Boston — The Commonwealth of Massachusetts is repealing by piecemeal the strongest protections for wetlands in the country. The current proposal by Governor Deval Patrick for “streamlining” permits to destroy wetlands is another big step backwards, according to testimony delivered today by Public Employees for Environmental Responsibility (PEER).
Gov. Patrick’s pending plan would 1) abolish many citizen appeals; 2) cut procedural safeguards governing wetland appeals making it harder to protect wetlands; and 3) eliminate independent review of state permit decisions. The net effect of these changes would leave lawsuits as the only effective means of preventing wetlands destruction.
“This plan stacks the deck against wetlands,” stated New England PEER Director Kyla Bennett, a scientist and former wetlands specialist with the U.S. Environmental Protection Agency. “The Governor’s pledge to process permits at ‘the speed of business’ suggests that he is more concerned about delaying bulldozers than saving irreplaceable natural assets for future generations.”
The plan is being opposed by a coalition of more than two dozen conservation groups and hundreds of citizens. The public comment period ends this week. In testimony delivered at the final public hearing, PEER points out that—
- The state never even evaluated whether its last streamlining effort in 2005 worked;
- The number of citizen adjudicatory appeals have fallen from 33 in 2004 to only 4 in 2006; and
- The Governor wants to shift oversight of wetland permit decisions from independent reviews by nonpartisan Administrative Magistrates in the Division of Administrative Law Appeals to the very agency which made the decision, resulting in biased review.
In the 1960s, Massachusetts became the first state in the nation to adopt a wetlands protection law. It recognizes that wetlands are the people’s water resources, not just the developers’ private property.
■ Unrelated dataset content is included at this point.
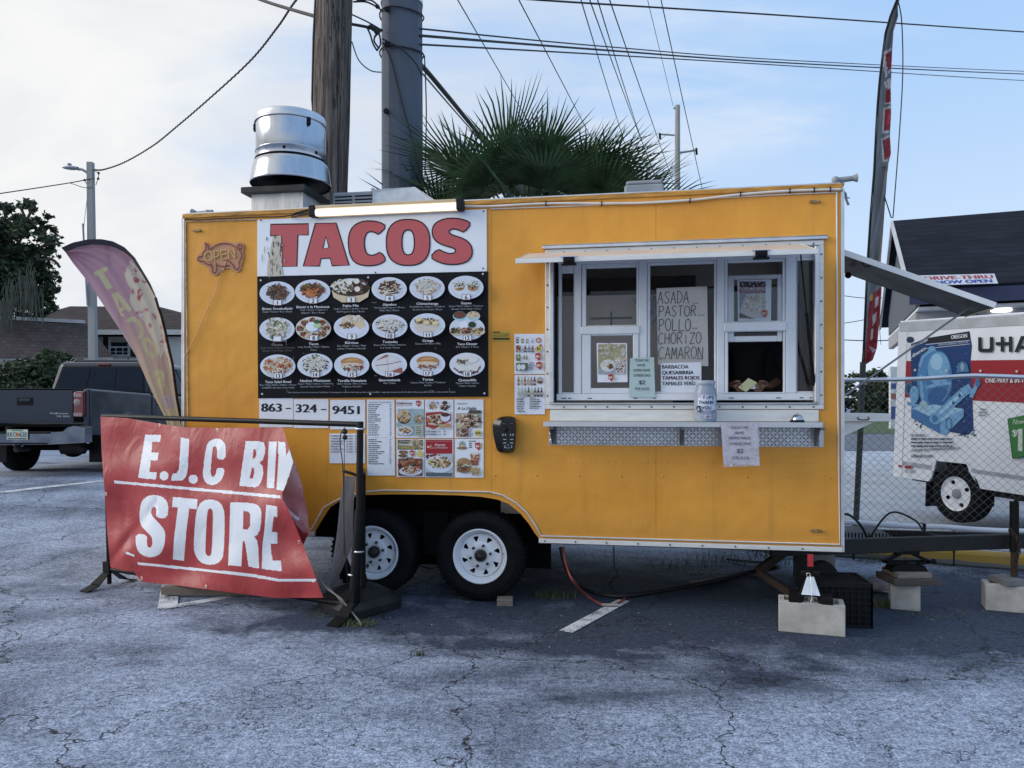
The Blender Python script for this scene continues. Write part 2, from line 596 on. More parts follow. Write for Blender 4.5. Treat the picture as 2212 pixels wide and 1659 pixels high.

Since Colonial times, nearly a third of the Commonwealth’s wetlands have been destroyed.
“Unfortunately, Governor Patrick appears to be from the Developer Democrat wing of the party which believes economic growth and environmental protection are mutually exclusive,” Bennett added. “No one opposes efficient handling of permits, but we must make sure that proposed solutions are actually needed before lunging forward.”
Gov. Patrick is also proposing to extend these procedural shortcuts to other environmental reviews next year after it has evaluated these wetlands regulatory changes. It is not clear, however, how Gov. Patrick will measure success to justify further reductions in the role of citizens in protecting the environment.